%%

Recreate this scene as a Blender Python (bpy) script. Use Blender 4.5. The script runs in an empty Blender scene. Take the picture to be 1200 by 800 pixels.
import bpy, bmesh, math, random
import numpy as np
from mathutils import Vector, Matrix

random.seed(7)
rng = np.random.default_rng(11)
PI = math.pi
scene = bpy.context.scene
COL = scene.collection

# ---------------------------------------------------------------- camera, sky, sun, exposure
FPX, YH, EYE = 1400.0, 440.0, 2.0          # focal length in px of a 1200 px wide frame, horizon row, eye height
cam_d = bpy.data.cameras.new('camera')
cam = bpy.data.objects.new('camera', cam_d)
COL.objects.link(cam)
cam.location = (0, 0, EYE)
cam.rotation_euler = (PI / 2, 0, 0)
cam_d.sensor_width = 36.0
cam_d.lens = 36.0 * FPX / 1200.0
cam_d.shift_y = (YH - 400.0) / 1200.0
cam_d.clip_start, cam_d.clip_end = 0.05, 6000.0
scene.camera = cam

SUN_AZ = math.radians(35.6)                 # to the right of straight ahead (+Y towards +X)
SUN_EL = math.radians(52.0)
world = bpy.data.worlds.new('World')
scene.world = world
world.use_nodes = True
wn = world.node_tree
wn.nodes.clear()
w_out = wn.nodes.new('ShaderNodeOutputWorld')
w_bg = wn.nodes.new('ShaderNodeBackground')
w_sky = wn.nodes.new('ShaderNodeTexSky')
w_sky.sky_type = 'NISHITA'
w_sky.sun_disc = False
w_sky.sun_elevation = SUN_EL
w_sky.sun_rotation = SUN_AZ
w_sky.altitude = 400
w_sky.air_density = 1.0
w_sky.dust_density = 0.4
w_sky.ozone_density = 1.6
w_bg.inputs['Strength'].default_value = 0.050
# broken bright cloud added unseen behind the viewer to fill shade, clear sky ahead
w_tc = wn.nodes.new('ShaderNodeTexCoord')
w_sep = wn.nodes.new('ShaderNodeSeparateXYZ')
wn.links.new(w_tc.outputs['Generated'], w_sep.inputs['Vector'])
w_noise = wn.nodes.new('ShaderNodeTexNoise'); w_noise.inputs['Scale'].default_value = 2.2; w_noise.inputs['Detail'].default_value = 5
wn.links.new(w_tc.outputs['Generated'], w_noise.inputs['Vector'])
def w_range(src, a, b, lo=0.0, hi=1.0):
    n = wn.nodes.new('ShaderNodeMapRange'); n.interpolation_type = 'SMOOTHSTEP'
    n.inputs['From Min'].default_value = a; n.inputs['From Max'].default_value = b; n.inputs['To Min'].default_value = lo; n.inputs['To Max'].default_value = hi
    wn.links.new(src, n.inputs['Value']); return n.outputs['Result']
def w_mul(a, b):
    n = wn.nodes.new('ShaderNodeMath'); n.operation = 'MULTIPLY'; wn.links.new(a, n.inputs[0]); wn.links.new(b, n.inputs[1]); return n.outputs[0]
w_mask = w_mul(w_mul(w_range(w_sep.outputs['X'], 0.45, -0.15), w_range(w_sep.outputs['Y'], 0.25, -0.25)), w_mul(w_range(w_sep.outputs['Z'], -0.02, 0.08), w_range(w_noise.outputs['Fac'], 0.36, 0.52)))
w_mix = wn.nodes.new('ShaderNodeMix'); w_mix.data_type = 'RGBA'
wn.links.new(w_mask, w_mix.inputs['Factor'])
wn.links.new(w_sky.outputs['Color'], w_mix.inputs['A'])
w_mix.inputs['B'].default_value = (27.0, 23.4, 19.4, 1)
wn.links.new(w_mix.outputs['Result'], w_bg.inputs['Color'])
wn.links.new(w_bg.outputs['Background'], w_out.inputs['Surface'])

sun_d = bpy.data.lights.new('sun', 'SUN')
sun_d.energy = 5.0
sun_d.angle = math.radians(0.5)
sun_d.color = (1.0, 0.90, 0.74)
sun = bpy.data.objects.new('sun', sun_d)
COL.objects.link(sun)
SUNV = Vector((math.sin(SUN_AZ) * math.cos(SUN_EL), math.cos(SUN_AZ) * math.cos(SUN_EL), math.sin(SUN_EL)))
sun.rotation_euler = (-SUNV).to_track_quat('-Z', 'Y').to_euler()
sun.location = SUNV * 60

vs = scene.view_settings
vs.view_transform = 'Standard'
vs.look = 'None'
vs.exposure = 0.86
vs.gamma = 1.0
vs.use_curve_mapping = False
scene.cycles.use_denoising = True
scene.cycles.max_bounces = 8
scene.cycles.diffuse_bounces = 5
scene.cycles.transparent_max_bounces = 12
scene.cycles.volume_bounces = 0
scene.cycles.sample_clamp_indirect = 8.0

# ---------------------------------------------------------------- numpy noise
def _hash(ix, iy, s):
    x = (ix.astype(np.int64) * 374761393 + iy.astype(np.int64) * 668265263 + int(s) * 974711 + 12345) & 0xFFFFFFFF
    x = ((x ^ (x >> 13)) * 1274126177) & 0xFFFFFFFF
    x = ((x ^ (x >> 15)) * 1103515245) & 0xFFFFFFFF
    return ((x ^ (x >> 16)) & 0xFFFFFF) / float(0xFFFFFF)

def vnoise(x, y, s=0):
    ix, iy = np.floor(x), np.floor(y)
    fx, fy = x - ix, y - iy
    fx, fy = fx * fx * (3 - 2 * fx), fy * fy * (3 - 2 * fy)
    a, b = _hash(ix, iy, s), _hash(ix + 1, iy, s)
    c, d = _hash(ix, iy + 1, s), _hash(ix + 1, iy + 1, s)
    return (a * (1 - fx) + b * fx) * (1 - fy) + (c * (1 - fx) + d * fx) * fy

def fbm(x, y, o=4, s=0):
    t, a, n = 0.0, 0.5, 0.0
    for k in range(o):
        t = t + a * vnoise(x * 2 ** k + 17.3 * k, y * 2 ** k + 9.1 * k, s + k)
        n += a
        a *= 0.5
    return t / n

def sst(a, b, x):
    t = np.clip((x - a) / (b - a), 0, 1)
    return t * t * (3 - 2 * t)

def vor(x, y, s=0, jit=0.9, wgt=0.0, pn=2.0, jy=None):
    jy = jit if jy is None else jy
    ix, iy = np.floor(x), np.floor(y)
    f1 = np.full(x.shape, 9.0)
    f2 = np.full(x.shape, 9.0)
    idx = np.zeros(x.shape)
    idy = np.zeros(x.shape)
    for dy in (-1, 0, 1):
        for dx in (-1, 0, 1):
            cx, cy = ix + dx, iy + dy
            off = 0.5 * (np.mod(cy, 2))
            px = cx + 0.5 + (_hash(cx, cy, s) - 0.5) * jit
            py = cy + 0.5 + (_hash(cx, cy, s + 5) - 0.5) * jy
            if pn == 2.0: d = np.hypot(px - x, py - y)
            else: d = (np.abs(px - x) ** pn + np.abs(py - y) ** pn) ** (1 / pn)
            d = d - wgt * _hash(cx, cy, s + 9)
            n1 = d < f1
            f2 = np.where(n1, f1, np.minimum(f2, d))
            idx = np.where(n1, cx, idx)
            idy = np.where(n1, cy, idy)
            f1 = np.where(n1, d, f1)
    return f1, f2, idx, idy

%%

## Description of the task
From the opening line of the data above, please print each line as written up to and including the line that contains "scene.camera = cam", and nothing more.

## Output for this task
Recreate this scene as a Blender Python (bpy) script. Use Blender 4.5. The script runs in an empty Blender scene. Take the picture to be 1200 by 800 pixels.
import bpy, bmesh, math, random
import numpy as np
from mathutils import Vector, Matrix

random.seed(7)
rng = np.random.default_rng(11)
PI = math.pi
scene = bpy.context.scene
COL = scene.collection

# ---------------------------------------------------------------- camera, sky, sun, exposure
FPX, YH, EYE = 1400.0, 440.0, 2.0          # focal length in px of a 1200 px wide frame, horizon row, eye height
cam_d = bpy.data.cameras.new('camera')
cam = bpy.data.objects.new('camera', cam_d)
COL.objects.link(cam)
cam.location = (0, 0, EYE)
cam.rotation_euler = (PI / 2, 0, 0)
cam_d.sensor_width = 36.0
cam_d.lens = 36.0 * FPX / 1200.0
cam_d.shift_y = (YH - 400.0) / 1200.0
cam_d.clip_start, cam_d.clip_end = 0.05, 6000.0
scene.camera = cam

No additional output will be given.